Quit dropping the ‘expensive’ tag

Of course, this has not been the case with IHC in the least, which is what makes the commentary around it somewhat bewildering when there has been talk that it is an ‘expensive asset’. Expensive relative to what, one wonders.

The loss-making darlings - Snapchat, Chewy, Gamestop - or alternatively the nosebleed valuations that surround the recent hype relating to AI?

In the last 3 years alone, IHC profits have gone up 10-fold; more importantly, cash generated has gone up 8.5x. The conglomerate has historically been targeting domestic, regional, and international investments that form a near perfect vehicle for investors to get exposure to a broad swathe of industries (old and new) in ways that global funds would allow, without the deleterious effect of high management costs and fees that often saddle the process.

There are no indications that the growth trajectory is expected will drop in the medium term, and with the sheer size, IHC has become too big to ignore for most fund managers.

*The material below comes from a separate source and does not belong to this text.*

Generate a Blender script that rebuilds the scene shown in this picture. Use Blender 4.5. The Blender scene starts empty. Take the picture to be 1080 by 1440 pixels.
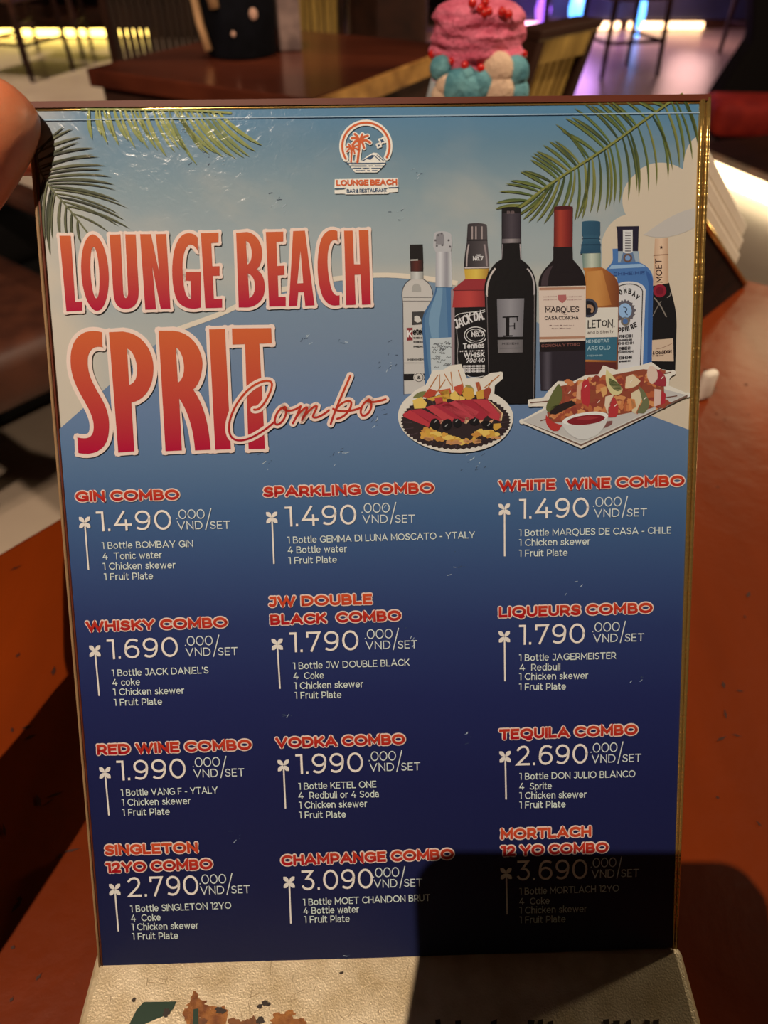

For retail investors, conventional wisdom continues to be to invest in Western markets. While there is nothing wrong with that, it ignores two basic:

  • Nothing about the UAE’s success story has been conventional and the same can be said of most of its populace.
  • IHC solves for capturing international growth opportunities with its exposure and expertise globally in an increasingly complex world.

In the final analysis, investors should pay for performance, and the question that they should be asking is: Would they be happy paying transaction costs (or fees) to a manager who was dealing actively but delivers a poor performance. Or as it is known, the ‘busy fool syndrome’.

The answer is as obvious as it is blowing in the wind.